If you’re like me, you’re apt to suspect that anything Google has to say about adtech and tracking is likely to be self-serving nonsense but when they make the claim that blocking cookies is bad for privacy you’d be excused for not bothering to read further. On the other hand, it does have a powerful pull because you’re curious as to what possible argument they could make.
Not much of an argument it turns out. Over at Freedom to Tinker, Jonathan Mayer and Arvind Narayanan take a steely-eyed look at Google’s latest pronouncement on cookies and privacy and give it a thorough fisking. Their post, Deconstructing Google’s excuses on tracking protection, refutes Google’s claims point by point.
They don’t spend much time on “blocking cookies is bad for privacy” because Google’s argument—it would only lead to worse behavior such as fingerprinting—is so weak that it doesn’t need much debunking. As Mayer and Narayanan point out, that would be like the police saying that they don’t want to crack down on pickpockets because the criminals would turn to worse behaviors like mugging.

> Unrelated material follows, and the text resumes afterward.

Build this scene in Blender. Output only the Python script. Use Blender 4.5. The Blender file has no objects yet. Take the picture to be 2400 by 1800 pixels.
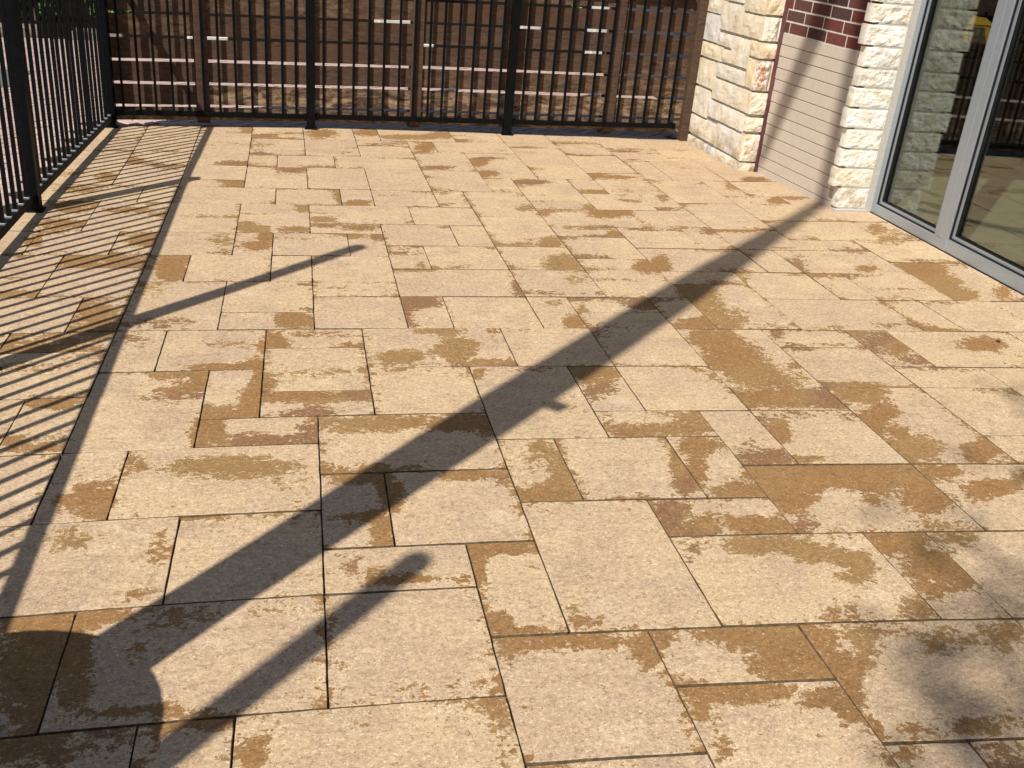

If you’ve read Google’s original post, you owe it to yourself to read Mayer’s and Narayanan’s rebuttal. They do a wonderful job of demolishing Google’s arguments and demonstrating their self-serving nature. Their most telling point is a quote from Shoshana Zuboff’s The Age of Surveillance Capitalism in which Zuboff says asking Google to give up violating our privacy is futile because doing so represents an existential threat to their business. It’s why I’ve long felt that we’ll never talk Google and the other adtech practitioners into behaving: you’d be asking for their suicide. Short of something like a rigorously enforced European style GDRP, they’ll never change. Maybe not even then.